(Scenes as source code)
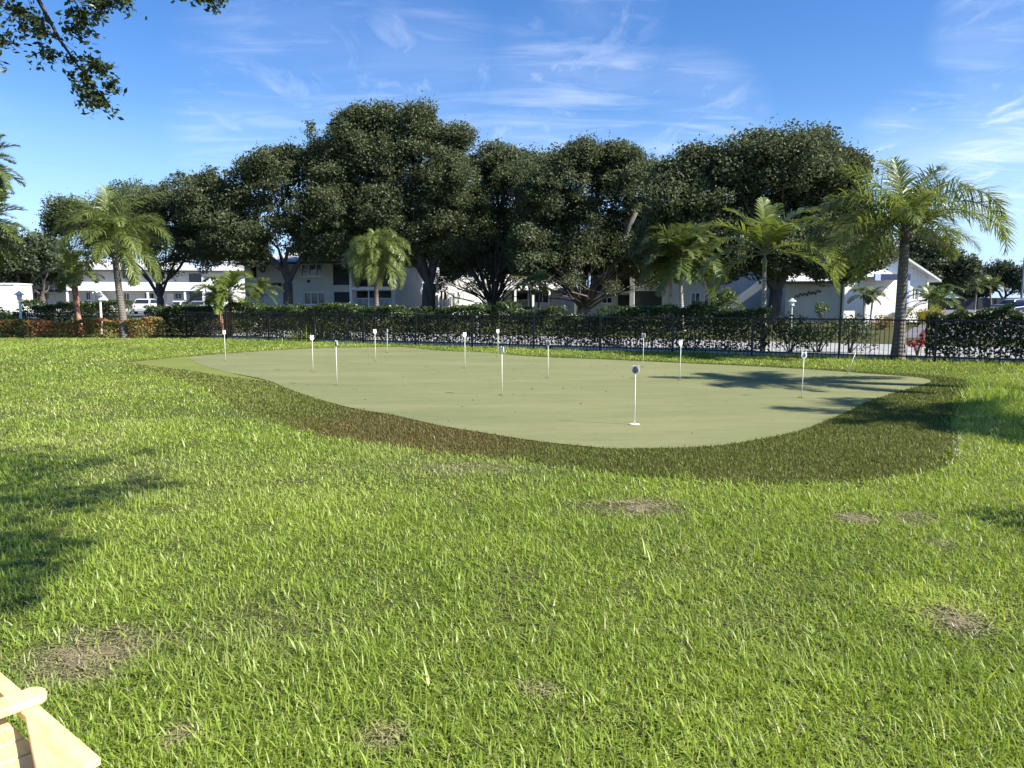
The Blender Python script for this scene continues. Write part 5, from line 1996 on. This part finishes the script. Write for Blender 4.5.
def slab(name, outline, z0, z1, bevel=.004):
    m = MB()
    pts = [(x, sgn * y) for x, y in outline]
    n_ = len(pts)
    ar = sum(pts[i][0] * pts[(i + 1) % n_][1] - pts[(i + 1) % n_][0] * pts[i][1] for i in range(n_))
    if ar < 0:
        pts = pts[::-1]
    m.add([(x, y, z0) for x, y in pts] + [(x, y, z1) for x, y in pts],
          [tuple(reversed(range(n_))), tuple(range(n_, 2 * n_))] + [(i, (i + 1) % n_, (i + 1) % n_ + n_, i + n_) for i in range(n_)])
    return m.build(name, M['pine'], chair, bevel=bevel)


print('chair arm', fi, fo_, bi, bo)
Larm = 0.74
arm = [(0.0, 0.0), (0.150, -0.03), (0.050, 0.36), (0.045, Larm), (0.0, Larm)]
slab('armrest', arm, za - .022, za)
slab('armrest', [(WD - x, y) for x, y in arm], za - .022, za)
cb = cpt(gz(22, 705, za))
yb = cb[1]
print('rail at', cb)
rail = [(WD + .02, yb - .042), (WD + .045, yb), (WD + .02, yb + .042)]
for k in range(9):
    an = math.pi * .5 + math.pi * k / 8
    rail.append((0.0 + .030 * math.cos(an), yb + .043 * math.sin(an)))
slab('back_rail', rail, za + .001, za + .026, .006)
for x in (.05, WD - .05 - .04):
    slab('leg', [(x, .10), (x + .035, .10), (x + .035, .19), (x, .19)], 0, za - .023)
    slab('leg', [(x, yb + .10), (x + .035, yb + .10), (x + .035, yb + .18), (x, yb + .18)], 0, za - .023)
for k in range(6):
    y0 = -.03 + k * .09
    slab('seat_slat', [(.062, y0), (WD - .062, y0), (WD - .062, y0 + .084), (.062, y0 + .084)], za - .062, za - .042)
slab('side_rail', [(.092, -.02), (.128, -.02), (.128, yb + .3), (.092, yb + .3)], za - .19, za - .078)
slab('side_rail', [(WD - .128, -.02), (WD - .092, -.02), (WD - .092, yb + .3), (WD - .128, yb + .3)], za - .19, za - .078)
for k in range(5):
    x = .145 + k * .068
    m = MB()
    y0, y1 = yb + .04, yb + .30
    zt = za + .42 + .03 * (2 - abs(k - 2))
    zz0 = za - .16
    m.add([(x, sgn * y0, zz0), (x + .06, sgn * y0, zz0), (x + .06, sgn * (y0 + .02), zz0), (x, sgn * (y0 + .02), zz0), (x, sgn * y1, zt), (x + .06, sgn * y1, zt), (x + .06, sgn * (y1 + .02), zt), (x, sgn * (y1 + .02), zt)],
          [(0, 3, 2, 1), (4, 5, 6, 7), (0, 1, 5, 4), (1, 2, 6, 5), (2, 3, 7, 6), (3, 0, 4, 7)])
    m.build('back_slat', M['pine'], chair, bevel=.003)

# ------------------------------------------------------------------ the tree overhead: trunk behind the viewer, boughs reaching over the lawn
base = Vector((2.2, -4.2, 0))
root = empty('shade_tree', base, 'near tree whose leafy bough hangs into the sky at the upper photo edge', 'tree')
tb = MB()
tb.tube([base - base, (0, .05, .2), (.05, .1, 1.6), (.0, .2, 3.2)], [.30, .25, .20, .17], 12)
fork = Vector((0, .2, 3.2))


def W2(p):
    return Vector(p) - base


# boughs as world points
tipA = [dp(5, -75, 5.6), dp(36, -5, 5.9), dp(60, 40, 6.0), dp(78, 66, 6.05), dp(98, 88, 6.1)]
boughs = [
    ([fork, W2((1.0, -2.6, 4.6)), W2((-1.2, 0.2, 5.3)), W2((-3.2, 3.2, 5.3))] + [W2(p) for p in tipA], [.15, .12, .09, .06, .03, .016, .011, .008, .005]),
    ([W2((-1.2, 0.2, 5.3)), W2((-1.9, 3.0, 5.35)), W2(dp(150, -70, 5.6)), W2(dp(185, -18, 5.8)), W2(dp(215, -4, 5.9))], [.07, .05, .03, .016, .006]),
    ([fork, W2((2.4, -1.6, 4.7)), W2((2.3, 1.0, 5.2)), W2((1.7, 3.4, 5.2)), W2((0.8, 5.0, 5.0))], [.15, .11, .08, .05, .02]),
    ([fork, W2((4.0, -5.5, 6.2)), W2((5.2, -6.4, 7.6))], [.14, .08, .03]),
    ([fork, W2((-.5, -6.0, 6.4)), W2((-1.6, -7.6, 7.8))], [.14, .08, .03]),
    ([fork, W2((2.2, -4.4, 6.5)), W2((2.0, -4.6, 8.6))], [.15, .08, .03]),
]
for pts, rs in boughs:
    tb.tube(pts, rs, 7, cap=False)
CS, SZ = [], []


def spray(c, r, n_, size=0.062, flat=.7):
    c = Vector(c)
    b_ = ball(n_) * np.array([r, r, r * flat])
    CS.append(np.array(c) + b_)
    SZ.append(size * rng.uniform(.65, 1.3, n_))


def twigs(c, r, k, per, size=.06):
    """short drooping twigs with leaves in two rows"""
    c = Vector(c)
    for _ in range(int(k * 1.5)):
        dv_ = Vector(rng.normal(0, 1, 3))
        dv_.z = -abs(dv_.z) * .5 + .1
        dv_.normalize()
        ln = r * rng.uniform(.6, 1.25)
        pts = [c, c + dv_ * ln * .5, c + dv_ * ln + Vector((0, 0, -.12 * ln))]
        tb.tube(pts, [.004, .003, .0015], 3, cap=False)
        t = rng.random(per)
        p = np.array([tuple(pts[0].lerp(pts[2], q_)) for q_ in t])
        CS.append(p + rng.normal(0, .025, (per, 3)))
        SZ.append(size * .86 * rng.uniform(.65, 1.25, per))


# the bough seen in the picture: leafy sprays along it
for (px, py, Y, r, k, per) in [(18, 8, 5.9, .24, 9, 17), (-15, 30, 5.9, .26, 8, 16), (38, 28, 6.0, .22, 8, 16), (52, 52, 6.0, .15, 5, 14), (78, 12, 6.0, .16, 7, 15), (74, 26, 6.0, .16, 6, 14), (92, 62, 6.1, .16, 7, 14), (104, 66, 6.1, .13, 5, 14),
                               (84, 76, 6.1, .17, 7, 14), (92, 92, 6.1, .17, 8, 15), (104, 100, 6.1, .14, 7, 14), (66, 58, 6.0, .10, 3, 9), (112, 84, 6.1, .10, 5, 11), (20, -30, 5.9, .3, 10, 16), (60, -25, 5.9, .3, 10, 16), (105, 4, 5.9, .16, 8, 15), (126, -3, 5.9, .13, 7, 14), (95, -25, 5.9, .25, 9, 15),
                               (205, -4, 5.9, .12, 6, 12), (218, -6, 5.9, .10, 5, 11), (175, -10, 5.8, .10, 5, 10), (5, 40, 5.9, .16, 5, 11), (-40, -10, 5.8, .35, 10, 16)]:
    twigs(W2(dp(px, py, Y)), r, k, per)
# the boughs that shade the left of the lawn
def over(px, py, z):
    g_ = gz(px, py)
    return g_ + SUN * (z / SUN.z)


for (px, py, z, r, n_) in [(60, 462, 5.0, .45, 420), (150, 452, 5.0, .22, 130), (20, 452, 5.0, .5, 420), (20, 490, 5.1, .5, 520), (70, 497, 5.1, .38, 420), (120, 490, 5.1, .3, 300), (165, 486, 5.1, .18, 130), (-20, 500, 5.1, .6, 600),
                           (25, 545, 5.2, .33, 380), (70, 545, 5.2, .2, 120), (5, 560, 5.2, .3, 260), (-10, 600, 5.2, .25, 260), (20, 604, 5.2, .15, 90), (-60, 540, 5.2, .6, 500), (-70, 470, 5.1, .6, 500), (-40, 438, 5.0, .6, 420), (40, 472, 5.0, .42, 420), (10, 512, 5.1, .4, 420), (90, 505, 5.1, .3, 260), (140, 480, 5.0, .22, 150), (15, 530, 5.1, .34, 360), (45, 562, 5.1, .22, 200), (5, 580, 5.2, .3, 300), (100, 462, 5.0, .3, 220), (-30, 560, 5.2, .5, 500), (0, 465, 5.0, .5, 460)]:
    c = W2(over(px, py, z))
    spray(c, r, int(n_ * .55), .075, .45)
    tb.tube([W2((1.7, 3.4, 5.2)), W2((1.7, 3.4, 5.2)).lerp(c, .5) + Vector((0, 0, .12)), c], [.02, .014, .006], 4, cap=False)
for c, r in [((2.0, -4.6, 8.2), 1.6), ((5.0, -6.3, 7.4), 1.4), ((-1.4, -7.4, 7.6), 1.4), ((1.4, -6.5, 7.2), 1.5), ((3.4, -4.6, 7.4), 1.2), ((0.5, -3.6, 7.4), 1.0)]:
    for _ in range(16):
        dd = Vector(rng.normal(0, 1, 3)).normalized() * r * rng.uniform(.4, 1)
        spray(W2(c) + dd, .55, 90, .09, .7)
cs = np.concatenate(CS)
v, q = leaf_quads(cs, np.concatenate(SZ), .48, .5)
np_mesh('crown', v, q, M['branch_leaf'], {'rnd': rng.random(len(cs))}, root)
tb.build('trunk', M['bark'], root, smooth=True)
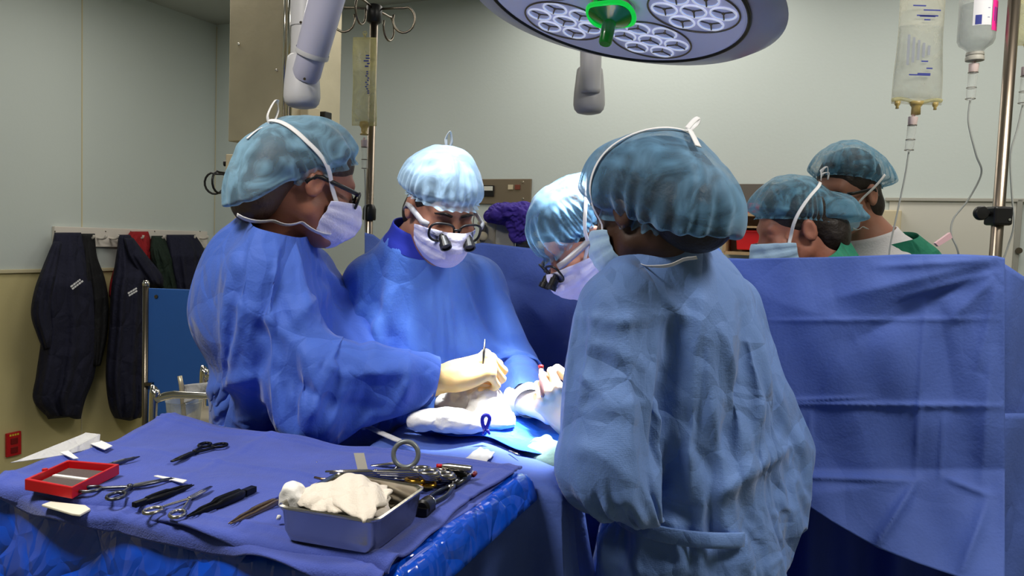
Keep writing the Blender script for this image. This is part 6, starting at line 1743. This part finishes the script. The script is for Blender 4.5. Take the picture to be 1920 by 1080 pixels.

Description of the task »
Stop after the line containing "return m.build(name, M['pine'], chair, bevel=bevel)": copy the records exactly from the first line up to there, leaving pictures out.

Correct answer »
The Blender Python script for this scene continues. Write part 5, from line 1996 on. This part finishes the script. Write for Blender 4.5.
def slab(name, outline, z0, z1, bevel=.004):
    m = MB()
    pts = [(x, sgn * y) for x, y in outline]
    n_ = len(pts)
    ar = sum(pts[i][0] * pts[(i + 1) % n_][1] - pts[(i + 1) % n_][0] * pts[i][1] for i in range(n_))
    if ar < 0:
        pts = pts[::-1]
    m.add([(x, y, z0) for x, y in pts] + [(x, y, z1) for x, y in pts],
          [tuple(reversed(range(n_))), tuple(range(n_, 2 * n_))] + [(i, (i + 1) % n_, (i + 1) % n_ + n_, i + n_) for i in range(n_)])
    return m.build(name, M['pine'], chair, bevel=bevel)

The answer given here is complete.